CLI authentication
When using the CLI, you have to provide some credentials so the system trusts that the operations are really being executed by your user account. This page covers two such ways of doing this: a CLI password and application credentials. Both require manually creating and downloading credential files.
Note
For most users, ccauth or cc-login are easier than the methods on this page — they authenticate via your browser and generate credential files for you, with no manual password or application credential setup required. See which authentication method should I use? for guidance on choosing between them. Use a CLI password or application credential only if neither of those tools fits your workflow.
Setting a CLI password
You can set a CLI password via the Chameleon Authentication Portal. The password you associate with your account can not be used to log in to the GUI or Jupyter interfaces and can only be used to authenticate a command-line client.

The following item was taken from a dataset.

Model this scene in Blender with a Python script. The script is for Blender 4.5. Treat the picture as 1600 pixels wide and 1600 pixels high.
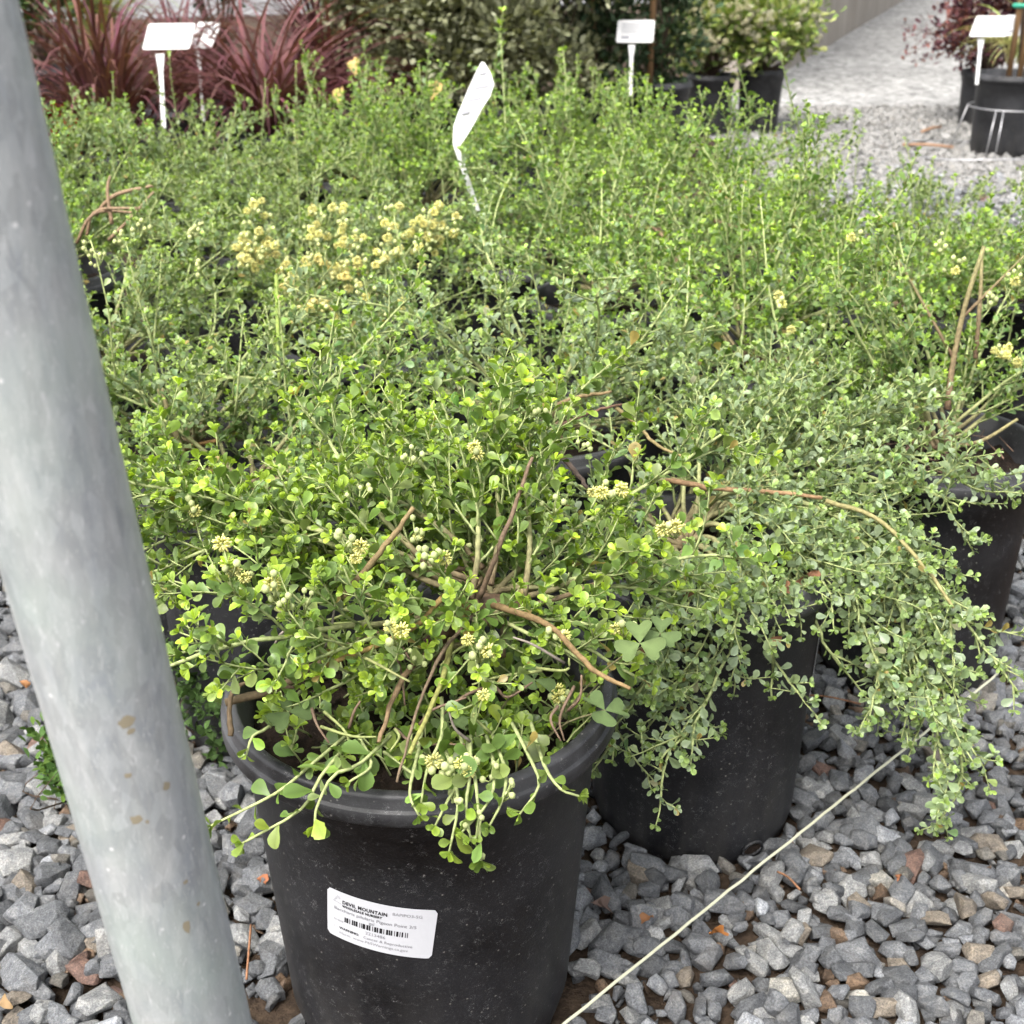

Setting a password in the Chameleon Authentication Portal
The benefit of this method is that this password will work on any Chameleon site.
Note
You should set a strong password for your CLI password, and it should not be a password you use elsewhere. Otherwise, your account risks being compromised by an attacker who has possibly obtained your password from another breached service. We highly recommend using a password manager e.g., BitWarden, LastPass, or 1Password to assist.
Creating an application credential
You can also generate application credentials, which act as dedicated one-off passwords that are authorized with a scoped set of your user account’s permissions, within a single project. If you work on multiple projects simultaneously, you will need to generate one application credential for each project.
To create an application credential, navigate to the “Identity” dashboard in the Graphical User Interface (GUI), and go to the “Application Credentials” panel. Create a new application credential and name it something meaningful (such as “CLI access for project CH-XXX”). You will also need to check the “unrestricted” checkbox in order to use the CLI to make leases in Blazar. If you do not need to make reservations via the CLI, you can leave the box unchecked, as it is the safer option.
Note
If a credential scoped only to the member role gets a 403
Forbidden error on commands such as openstack image list or
openstack server create, try creating a new application credential
that also includes the reader role alongside member. This is a
known issue with role scoping for application credentials; including
reader resolves it for most operations while a permanent fix is in
progress.
Once the system generates the credential, you will be given the option to download an RC file that configures the CLI to use the application credential for authentication. You will only see the secret credentials once, so make sure to save the RC file or the secret somewhere, as if it’s lost, you will have to delete the credential and create a new one.